«Meno Stato piú mercato»: slogan che ci tempesta da anni. La «libera concorrenza» – si predicava – avrebbe prodotto un abbassamento dei costi, a vantaggio dei consumatori. E in nome del «libero mercato» si è liberalizzato tutto l’immaginabile, sono stati (s-)venduti i gruppi industriali che erano i “gioielli di famiglia”, né sono mancate le cartolarizzazioni, effettuate a piú riprese e – dato che devono essere un evergreen – pare tornate in auge anche in questi giorni, stando a qualche esternazione di fonte governativa. In alcuni casi i cartelli hanno garantito alle società di trarre reciproco vantaggio senza che ciascuna dovesse perdere la propria clientela. Quale utilità al cittadino contribuente? Vediamolo alla luce di due casi diversi ma emblematici, radicati in una strategia e in un modus operandi analogo.
Primo: scenario internazionale. Ne dà notizia il quotidiano «La Stampa» e riguarda la tempesta scatenatasi su banche (e borse) in questi ultimi giorni a opera (informa l’articolo) di 3 fondi di investimento speculativo “amerikani”. Con abili e astute manovre sarebbero stati aggirati vincoli di legge e relativi divieti, informa il giornale, con dovizia di dettagli tecnici. Il che non sembra poi tanto arduo, dato il deficit di controlli e di adeguati strumenti per effettuarli, la natura spesso lasca delle leggi stesse e le conseguenze, talora risibili, delle trasgressioni. Quali i fondi in questione non è dato di sapere per la rilevanza che hanno in campo finanziario: questa la sostanza delle dichiarazioni.
Intanto si vocifera di istituti finanziari stranieri interessati all’acquisizione di banche italiane che sarebbero «in sofferenza», ivi compresa, pare, anche la bad bank, che dovrebbe raccattare l’insieme delle «sofferenze», alias i «titoli-spazzatura» per rivenderli poi a qualche acquirente straniero. “Perché mai verrebbero acquistati questi titoli e queste banche?”: è la domanda logica. Perché tali banche disporrebbero, si dice, di un patrimonio immobiliare tale da costituire una valida garanzia.
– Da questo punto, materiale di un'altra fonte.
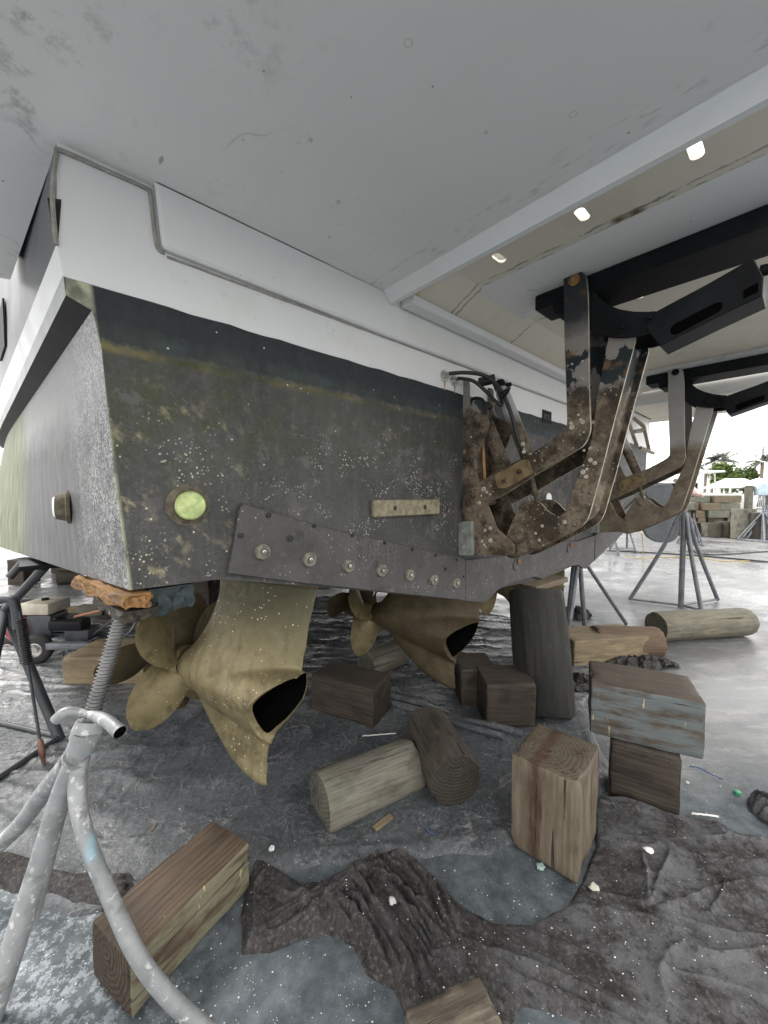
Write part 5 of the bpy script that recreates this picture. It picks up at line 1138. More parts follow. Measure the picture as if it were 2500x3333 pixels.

A seguito del fallimento di Banca Etruria e consorelle, i clienti che vi avevano investito i loro soldi – talora i risparmi di una vita – hanno perso tutto. Si è fatto un gran discutere sui media se la ministra Boschi si dovesse dimettere (di Renzi si è parlato meno: è il presidente del Consiglio, meglio glissare su eventuali implicazioni del padre nell’affaire). Però in casi analoghi, vedi il caso Cancellieri, non si è esitato, proprio da parte di membri dell’attuale governo, ivi compresa la Boschi, a pronunciarsi sull’inopportunità che una figura pubblica di rilievo fosse toccata anche solo dal sospetto, motivato o meno che fosse: la moglie di Cesare non deve solo essere irreprensibile, lo deve anche sembrare. Come no! Ma questo vale per gli estranei: tra amici il discorso cambia.
Secondo: tutto in casa nostra. Con l’ondata di liberalizzazioni di energia elettrica e gas di cui siamo stati beneficiati, offerte, proposte, pressioni da parte delle varie società si sono rovesciate a valanga non solo sui media, ma anche attraverso telefonate insistenti e fastidiose, perfino nelle ore piú inopportune e nei giorni prefestivi. Né risulta che le telefonate siano dirette a uffici (diamine, non si può distrarre l’attenzione dagli affari!), ma sono un privilegio riservato alle abitazioni dei comuni cittadini: la tanto sbandierata privacy in tal caso non esiste.
Ma non basta. Tali telefonate si configurano quasi sempre come una truffa; e che non lo siano è l’eccezione. Per lo piú si presentano tutte come «Enel energia elettrica», senza precisare, se non su espresso e ripetuto sollecitato, di quale società si tratti, sostenendo di voler/dover applicare agevolazioni o riduzioni. Chi ascolta viene cosí indotto a credere che tali telefonate siano effettuate per incarico di altra società, qualora dichiari di disporre già di un contratto in essere. Con tale pretesto si chiedono dati personali e bancari – “mi conferma che …” – e si ottiene la sottoscrizione di un nuovo contratto. Chi scrive parla con cognizione di causa ed esperienza diretta.
Purtroppo non è possibile fare il nome di tali campioni di correttezza e di onestà. Si dovrebbe aspettare che la truffa avesse corso: se tempestivamente individuata e sventata non è consigliabile denunciare il raggiro, si tratta soltanto di tentata truffa e diffondere il nome degli autori esporrebbe al rischio di una denuncia per diffamazione. Ecco il liberalismo, nel/di mercato e nel/di diritto. Come proclamano i tanti “realisti”: «è il mercato, bellezza!».